Das Euwax-Sentiment der Börse Stuttgart liegt bei null, die Anteile von Call- und Put-Hebelprodukten auf den Dax sind nahezu gleich. Im August war dieser Indikator überwiegend positiv. Daraus lässt sich schließen, dass die hohe Investitionsbereitschaft im August überwiegend für Long-Spekulationen, also Spekulationen auf steigende Kurse, genutzt wurde. Absicherungspositionen sind weitgehend aufgelöst.
Institutionelle Anleger, die sich über die Frankfurter Terminbörse Eurex absichern, sind optimistisch. Das Put-Call-Verhältnis ist auf 1,2 gefallen, was eine vergleichsweise starke Nachfrage nach Long-Spekulationen widerspiegelt.
In den USA bleibt das Bild gegensätzlich zu unserem: Das Put-Call-Verhältnis an der Chicagoer Terminbörse CBOE ist weiter angestiegen und zeigt einen gestiegenen Absicherungsbedarf der US-Anleger. US-Fondsmanager haben ihre Investitionsquote von 61 Prozent auf 50 Prozent reduziert.
Die Bulle-Bär-Differenz ist auf 12,6 Prozentpunkte angestiegen. Unter den US-Privatanlegern dominieren wieder die Bullen mit 42 Prozent im Vergleich zu den Bären mit nur noch 30 Prozent Anteil. Der anhand technischer Marktdaten berechnete technische „Angst-und-Gier-Indikator“ der US-Märkte steht bei neutralen 52 Prozent.
Kräftiges Kaufsignal am Ölmarkt
Die Zukunftserwartung am Ölmarkt ist derzeit besonders positiv. Nur 14-mal war die Erwartung in den vergangenen 17 Jahren vergleichbar optimistisch. Bei den rund 850 Wochenumfragen des Analysehauses AnimusX in diesem Zeitraum sind das weniger als zwei Prozent.
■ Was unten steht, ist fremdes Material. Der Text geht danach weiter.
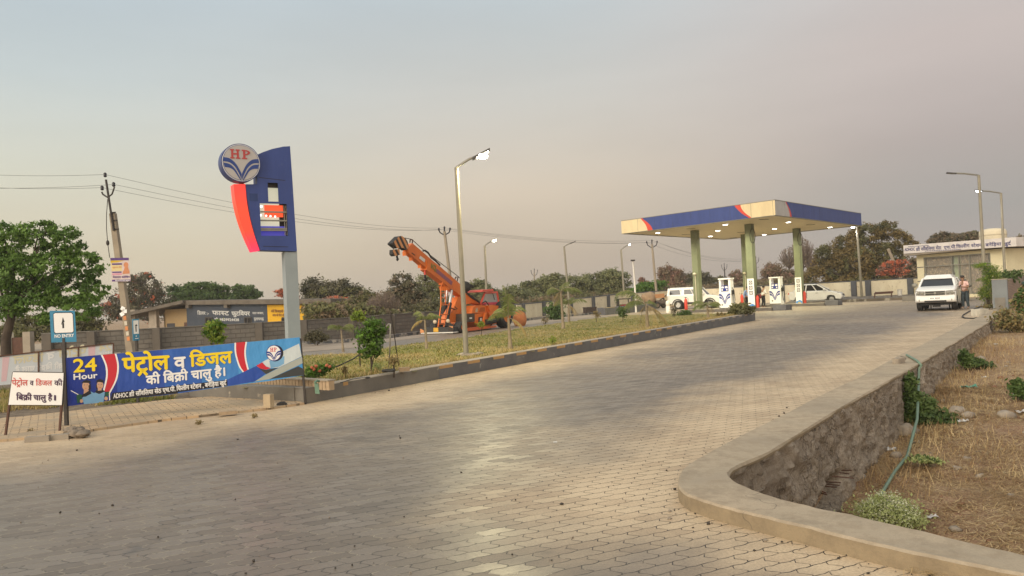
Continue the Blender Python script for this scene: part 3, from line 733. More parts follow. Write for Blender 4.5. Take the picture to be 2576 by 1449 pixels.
leafmarks(mb, plb, cu, cv, r_*.92, 1, .0088, sq=sqx); slabHP(mb, plb, cu, cv+r_*.42, r_*.92*sqx, r_*.5, 6, .0092)
# footer strip
lay(bc, [(1500,795),(2576,678),(2576,572),(1540,672)], 8, .0042)
u_, v_ = bq(830, 920); ue, ve = bq(835, 1020); us, vs_ = bc(1500, 795); ut, vt = bc(1545, 672)
q(plb, [(us, vs_), (ue, ve), (u_, v_), (ut, vt)], 8, .0044)
# two printed attendants in caps (flat print)
SKN, BLU, DRK, GRN = 9, 13, 8, 14
lay(bc, [(1090,850),(1320,830),(1340,800),(1280,690),(1200,650),(1100,700),(1060,760)], BLU, .0050)
lay(bc, [(1230,820),(1400,815),(1420,660),(1360,640),(1270,650),(1250,690),(1330,800)], BLU, .0048)
lay(bc, [(1040,740),(1120,730),(1210,680),(1180,630),(1080,680)], DRK, .0056); lay(bc, [(1260,660),(1330,690),(1420,650),(1390,620),(1290,625)], DRK, .0056)
def oval(cx, cy, rx, ry, mat, n): lay(bc, [(cx+rx*math.cos(2*math.pi*k/18), cy-ry*math.sin(2*math.pi*k/18)) for k in range(18)], mat, n)
lay(bc, [(1085,690),(1165,640),(1150,590),(1090,610)], SKN, .0060); oval(1120,560,58,72,SKN,.0064); oval(1345,548,52,68,SKN,.0064); lay(bc, [(1310,640),(1370,630),(1370,590),(1310,590)], SKN, .0060)
lay(bc, [(1175,650),(1200,600),(1195,520),(1160,560)], DRK, .0066); lay(bc, [(1290,640),(1300,600),(1292,530),(1278,560)], DRK, .0066)
lay(bc, [(1040,520),(1075,512),(1195,515),(1190,480),(1130,465),(1085,480)], 8, .0070); lay(bc, [(1280,510),(1330,498),(1405,510),(1400,475),(1350,450),(1295,465)], 8, .0070)
for ex, ey in ((1100,545),(1140,545),(1325,535),(1365,535)): oval(ex, ey, 9, 4, DRK, .0072)
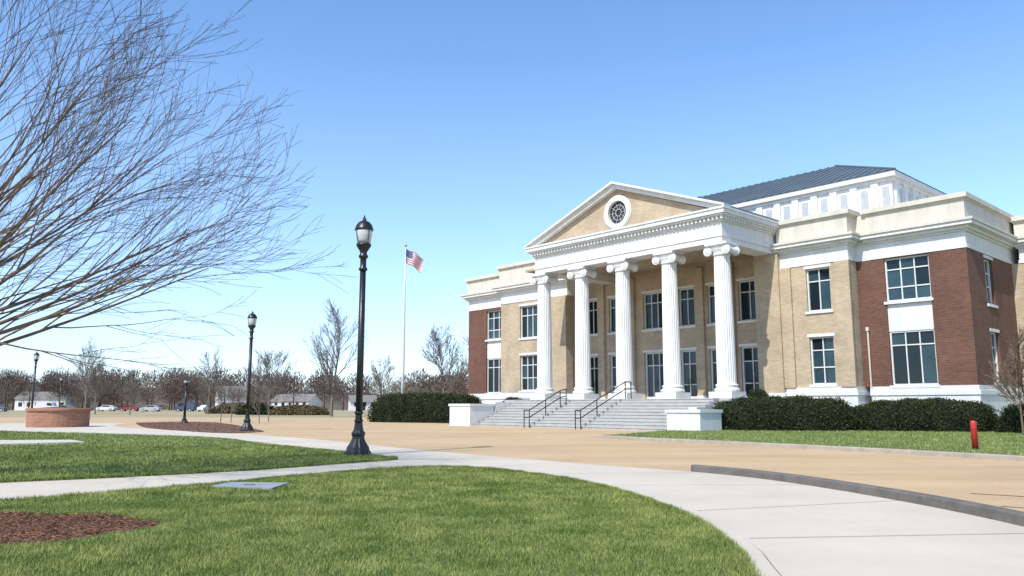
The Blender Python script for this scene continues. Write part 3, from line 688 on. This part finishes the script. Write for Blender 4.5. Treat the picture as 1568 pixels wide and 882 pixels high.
# ------------------------------------------------------------------ distant buildings and cars
def cottage(name,x,y,rz,w,d,h,rh,wallm,roofm):
    q=MB(); q.box('walls',wallm,-w/2,w/2,-d/2,d/2,0,h)
    q.add('gables',wallm,[(-w/2,-d/2,h),(-w/2,d/2,h),(-w/2,0,h+rh),(w/2,-d/2,h),(w/2,d/2,h),(w/2,0,h+rh)],[(0,2,1),(3,4,5)])
    q.add('roof',roofm,[(-w/2-.4,-d/2-.5,h-.25),(w/2+.4,-d/2-.5,h-.25),(w/2+.4,0,h+rh+.08),(-w/2-.4,0,h+rh+.08),(-w/2-.4,d/2+.5,h-.25),(w/2+.4,d/2+.5,h-.25)],[(0,1,2,3),(3,2,5,4)])
    k=-w/2+1
    while k<w/2-1.2:
        q.box('windows',M_glass,k,k+1,-d/2-.03,-d/2+.01,1.1,2.3); q.box('window_trim',M_white,k-.1,k+1.1,-d/2-.05,-d/2-.031,2.3,2.42); k+=2.3
    q.box('door',M_volute,-.5+.15,.6,-d/2-.02,-d/2+.02,0,2.05)
    q.build(empty(name,(x,y,0),rz))
M_rgrey=mat('shingles',(.22,.20,.18),(.16,.15,.14),.9,2)
cottage('white_house',-80,226,.5,8,6,4.2,2.6,M_white,M_rgrey); cottage('white_house',-62,228,-.3,12,7,2.8,1.8,M_white,M_rgrey)
cottage('farm_building',-138,235,.1,14,8,3.6,1.8,M_white,M_rgrey); cottage('white_house',-42,222,.3,7,6,2.6,1.6,M_white,M_rgrey)
def car(name,x,y,rz,col,van=False):
    paint=mat('car_paint',col,tuple(c*.9 for c in col),.25,2); q=MB()
    if van: prof=[(-2.4,.3),(-2.42,1.0),(-2.3,2.0),(-2.1,2.15),(1.0,2.15),(1.4,2.0),(1.8,1.25),(2.4,1.0),(2.5,.6),(2.45,.3)]
    else: prof=[(-2.2,.35),(-2.25,.75),(-2.1,.95),(-1.5,1.0),(-1.0,1.42),(.35,1.45),(1.05,1.0),(2.0,.85),(2.25,.6),(2.2,.3)]
    n=len(prof); vs=[]
    for yy in(-.88,.88):
        for (a,z) in prof: k=.86 if z>1.1 else 1; vs.append((a,yy*k,z))
    q.add('body',paint,vs,[tuple(range(n)),tuple(range(2*n-1,n-1,-1))]+[(i,n+i,n+(i+1)%n,(i+1)%n) for i in range(n)])
    gw=[(-1.35,1.04),(-.95,1.36),(.3,1.38),(.85,1.04)] if not van else [(.2,1.3),(.2,1.95),(1.2,1.95),(1.6,1.3)]
    for sg in(-1,1): q.add('windows',M_glass,[(a,sg*(.885 if z<1.2 else .79),z) for a,z in gw],[(0,1,2,3)])
    for a in(-1.4,1.4):
        for sg in(-1,1): q.cyl('wheels',M_black,(a,sg*.72,.33),(a,sg*.92,.33),.33,18); q.cyl('hubs',M_flagpole,(a,sg*.92,.33),(a,sg*.925,.33),.18,12)
    q.build(empty(name,(x,y,.005),rz))
random.seed(4)
cl=[(.7,.7,.7),(.1,.12,.15),(.6,.6,.62),(.25,.26,.28),(.7,.7,.7),(.25,.04,.03),(.4,.4,.42),(.05,.06,.1)]
for i in range(11):
    car('parked_car',-122+i*6.6+random.uniform(-1.5,1.5),182+random.uniform(-5,5),random.choice([0,.1,3.1,1.2]),cl[i%8],van=(i%5==2))

# ------------------------------------------------------------------ light, sky, camera
az=math.radians(216); el=math.radians(48)
sv=Vector((math.sin(az)*math.cos(el),math.cos(az)*math.cos(el),math.sin(el)))
sun=bpy.data.lights.new('sun','SUN'); sun.energy=5.0; sun.angle=math.radians(.5); sun.color=(1,.96,.88)
so=bpy.data.objects.new('sun',sun); COL.objects.link(so); so.rotation_euler=sv.to_track_quat('Z','Y').to_euler(); so.location=(0,-20,40)
w=bpy.data.worlds.new('World'); S.world=w; w.use_nodes=True; nt=w.node_tree; bg=nt.nodes['Background']; L=nt.links
sk=nt.nodes.new('ShaderNodeTexSky'); sk.sky_type='NISHITA'; sk.sun_disc=False; sk.sun_elevation=el; sk.sun_rotation=az; sk.air_density=1.; sk.dust_density=.6; sk.ozone_density=1.6
gm=nt.nodes.new('ShaderNodeMix'); gm.data_type='RGBA'; gm.blend_type='MULTIPLY'; gm.inputs[0].default_value=1; gm.inputs[7].default_value=(1.16,1.52,1.85,1)
L.new(sk.outputs[0],gm.inputs[6]); L.new(gm.outputs[2],bg.inputs['Color']); bg.inputs['Strength'].default_value=.115
# thin bright haze towards the horizon
tc=nt.nodes.new('ShaderNodeTexCoord'); sx=nt.nodes.new('ShaderNodeSeparateXYZ'); L.new(tc.outputs['Generated'],sx.inputs[0])
rp=nt.nodes.new('ShaderNodeValToRGB'); e=rp.color_ramp.elements; e[0].position=0; e[0].color=(.33,.27,.36,1); e[1].position=.75; e[1].color=(.02,.03,.05,1)
for p_,c_ in((.08,(.28,.26,.36)),(.22,(.18,.21,.29)),(.42,(.06,.10,.17))):
    q=e.new(p_); q.color=(*c_,1)
L.new(sx.outputs['Z'],rp.inputs['Fac']); b2=nt.nodes.new('ShaderNodeBackground'); L.new(rp.outputs[0],b2.inputs['Color']); b2.inputs['Strength'].default_value=1.
ads=nt.nodes.new('ShaderNodeAddShader'); L.new(bg.outputs[0],ads.inputs[0]); L.new(b2.outputs[0],ads.inputs[1]); L.new(ads.outputs[0],nt.nodes['World Output'].inputs['Surface'])
S.view_settings.view_transform='Standard'; S.view_settings.look='None'; S.view_settings.exposure=0
cd=bpy.data.cameras.new('camera'); cam=bpy.data.objects.new('camera',cd); COL.objects.link(cam)
cd.sensor_width=36; cd.lens=1200/1568*36; cd.clip_end=4000; cam.location=(0,0,1.2); cam.rotation_euler=(math.radians(90)+math.atan(181/1200),0,0)
S.camera=cam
Wenn die Zukunftserwartung in der Vergangenheit so optimistisch war, dann ist der Ölpreis in den kommenden sechs Monaten durchschnittlich um ein Drittel angestiegen. Das Bemerkenswerte daran: Alle 14 Ereignisse führten in der Vergangenheit zu höheren Ölpreisen nach sechs Monaten. 13 der 14 Ereignisse führten sogar bereits nach drei Monaten zu einem höheren Ölpreis. Aus Sicht der Sentimenttheorie handelt es sich hierbei somit um ein relativ kräftiges Kaufsignal.